9
September 2024
In his potted biography of Emily Dickinson,
Michael Schmidt suggests that she saw how the women of her generation were
‘snared in the strict geometries of the social web and decided that for her the
freedom of an elected solitude – not of a spinster only but of a recluse – was
possible, even necessary.’
Two things can be said with certainty. Firstly,
she did withdraw from the world – gradually at first and then completely.
Secondly, she did undergo a personal disturbance which she graphically
described as ‘a terror’.
‘I had a terror since September,’ she wrote in
a letter to the publisher, Thomas Higginson. ‘I could tell no-one and so I sang
as a boy does by burying ground because I am afraid.’ The consequences were
extraordinary.

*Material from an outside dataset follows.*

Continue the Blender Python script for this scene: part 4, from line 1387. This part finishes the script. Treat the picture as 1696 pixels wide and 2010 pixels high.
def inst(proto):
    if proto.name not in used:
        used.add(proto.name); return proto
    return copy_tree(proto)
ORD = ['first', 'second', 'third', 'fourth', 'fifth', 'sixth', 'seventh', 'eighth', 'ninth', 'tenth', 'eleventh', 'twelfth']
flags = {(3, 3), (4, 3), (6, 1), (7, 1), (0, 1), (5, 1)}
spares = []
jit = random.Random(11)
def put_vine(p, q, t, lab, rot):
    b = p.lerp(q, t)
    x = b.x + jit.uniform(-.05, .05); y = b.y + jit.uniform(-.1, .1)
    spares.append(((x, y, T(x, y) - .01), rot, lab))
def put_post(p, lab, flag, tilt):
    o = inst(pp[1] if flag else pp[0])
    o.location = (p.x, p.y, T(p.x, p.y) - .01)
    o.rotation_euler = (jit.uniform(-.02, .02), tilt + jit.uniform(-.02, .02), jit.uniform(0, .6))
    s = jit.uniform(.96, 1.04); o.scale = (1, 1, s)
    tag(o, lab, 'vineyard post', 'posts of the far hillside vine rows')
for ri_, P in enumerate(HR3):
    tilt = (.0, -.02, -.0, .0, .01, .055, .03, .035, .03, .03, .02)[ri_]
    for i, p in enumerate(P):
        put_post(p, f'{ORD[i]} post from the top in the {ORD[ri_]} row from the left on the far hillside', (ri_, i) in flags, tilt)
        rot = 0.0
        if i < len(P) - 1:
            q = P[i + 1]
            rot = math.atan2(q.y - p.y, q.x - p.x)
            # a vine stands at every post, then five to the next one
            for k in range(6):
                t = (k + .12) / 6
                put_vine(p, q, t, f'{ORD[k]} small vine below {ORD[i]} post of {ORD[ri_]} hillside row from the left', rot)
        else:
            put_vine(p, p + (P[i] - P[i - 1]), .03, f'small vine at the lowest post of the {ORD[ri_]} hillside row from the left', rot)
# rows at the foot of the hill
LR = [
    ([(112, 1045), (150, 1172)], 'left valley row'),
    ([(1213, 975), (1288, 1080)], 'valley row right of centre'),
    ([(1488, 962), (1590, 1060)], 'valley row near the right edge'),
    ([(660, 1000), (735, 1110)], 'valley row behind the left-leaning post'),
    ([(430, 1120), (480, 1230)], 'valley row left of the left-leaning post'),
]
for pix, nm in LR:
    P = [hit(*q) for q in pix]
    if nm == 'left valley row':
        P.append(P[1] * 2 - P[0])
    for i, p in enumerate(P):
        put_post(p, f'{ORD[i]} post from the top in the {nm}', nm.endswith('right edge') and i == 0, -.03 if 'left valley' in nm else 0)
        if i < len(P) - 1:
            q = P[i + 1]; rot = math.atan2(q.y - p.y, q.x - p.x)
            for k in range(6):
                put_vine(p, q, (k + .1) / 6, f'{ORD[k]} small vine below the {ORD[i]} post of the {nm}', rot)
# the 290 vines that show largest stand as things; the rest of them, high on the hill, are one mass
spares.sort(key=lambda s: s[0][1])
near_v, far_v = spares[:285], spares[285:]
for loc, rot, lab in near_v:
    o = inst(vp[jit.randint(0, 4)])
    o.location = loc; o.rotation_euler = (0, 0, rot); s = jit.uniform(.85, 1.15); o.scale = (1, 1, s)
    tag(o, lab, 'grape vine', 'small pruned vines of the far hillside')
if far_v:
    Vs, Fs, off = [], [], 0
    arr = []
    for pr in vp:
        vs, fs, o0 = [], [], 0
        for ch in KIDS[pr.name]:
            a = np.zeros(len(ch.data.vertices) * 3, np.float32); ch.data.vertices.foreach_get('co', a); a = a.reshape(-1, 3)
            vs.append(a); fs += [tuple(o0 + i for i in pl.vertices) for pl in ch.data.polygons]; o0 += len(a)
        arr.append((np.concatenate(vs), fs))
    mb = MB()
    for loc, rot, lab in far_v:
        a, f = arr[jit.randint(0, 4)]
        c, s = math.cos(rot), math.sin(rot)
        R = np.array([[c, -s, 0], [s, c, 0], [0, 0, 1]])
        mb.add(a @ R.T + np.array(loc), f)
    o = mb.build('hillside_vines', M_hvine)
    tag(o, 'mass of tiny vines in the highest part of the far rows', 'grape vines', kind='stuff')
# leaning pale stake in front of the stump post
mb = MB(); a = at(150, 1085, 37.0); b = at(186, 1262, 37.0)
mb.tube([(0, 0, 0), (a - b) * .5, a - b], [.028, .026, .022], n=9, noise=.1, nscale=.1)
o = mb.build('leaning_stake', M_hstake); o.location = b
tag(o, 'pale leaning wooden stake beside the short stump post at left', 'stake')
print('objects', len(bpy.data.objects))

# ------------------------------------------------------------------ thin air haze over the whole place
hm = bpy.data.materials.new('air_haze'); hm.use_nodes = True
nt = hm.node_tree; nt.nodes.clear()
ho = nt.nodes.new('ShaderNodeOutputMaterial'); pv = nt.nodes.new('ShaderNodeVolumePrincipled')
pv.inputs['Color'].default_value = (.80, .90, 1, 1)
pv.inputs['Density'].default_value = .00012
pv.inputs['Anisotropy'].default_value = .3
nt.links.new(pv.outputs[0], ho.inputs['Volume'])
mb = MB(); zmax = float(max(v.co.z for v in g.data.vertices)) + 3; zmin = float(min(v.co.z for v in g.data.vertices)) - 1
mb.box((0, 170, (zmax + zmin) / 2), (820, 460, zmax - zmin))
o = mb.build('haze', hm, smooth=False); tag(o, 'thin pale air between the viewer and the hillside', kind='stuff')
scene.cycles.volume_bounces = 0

Within a year, she had written three hundred poems and within that
six year period, one thousand!
We need not be a Chamber – to be
Haunted –
One need not be a House –
The Brain has corridors –
surpassing
Material Place! (670)
Her poems do not reveal her secret. However,
the revelation is tantalisingly close. It’s what energises the verse and
enables her to reflect profoundly not only on her own experience but on that
experience shared by all - our mortal humanity.
‘This is my letter to the world that never
wrote to me.’ she says. ‘The soul has bandaged moments.’ she begins. ‘I fear me
this – is Loneliness - /The Maker of the soul / Its Caverns and its Corridors /
Illuminate – or seal – ‘ And she leaves us hanging over the precipice. Which is
it to be for you and me?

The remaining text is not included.